Headlight Switch Schematic

Well maybe you are not. But if you are actually "blowing switches" it is likely one of two or three causes. One might be that the terminals in the harness connector are failing and loose. This will cause poor connections which will cause heating, and transfer that heat into the switch. Eventually this will fail the switch.

Another might be a short or partial short in the headlights circuit.

Or it might be that it's not the switch at all.

Headlights are quite simple. You have two power sources to the switch and it is in reality, 3 separate switches, or maybe 4 depending on how you look at this, in "one box"

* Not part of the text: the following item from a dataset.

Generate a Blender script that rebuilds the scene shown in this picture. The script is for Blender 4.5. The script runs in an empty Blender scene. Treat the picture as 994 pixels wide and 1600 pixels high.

One power source powers ONLY the headlights. that part of the switch is completely separate from the tail/ park and dash lights That is "B1", feeds through the switch, off to the dimmer switch, and then out through the bulkhead connector via the hi and lo beam wires to the lamps

The second comes from the tail fuse and powers the tail/ park and dash lamps. The park lights wire got moved in later years from the park lights terminal of the switch to the tail lights terminal, so the park lights stay on with the tail lights at all times, unlike my 67 where the park lights are only on "in park."

This same power source poweres the dash light dimmer, and that "dimmed" pwer goes out of the siwtch to the fuse panel, to the "INST" fuse, and then on to all the dash lamps.

Simple. Break it down into what it does, find out what works/ does not work, and troubleshoot it.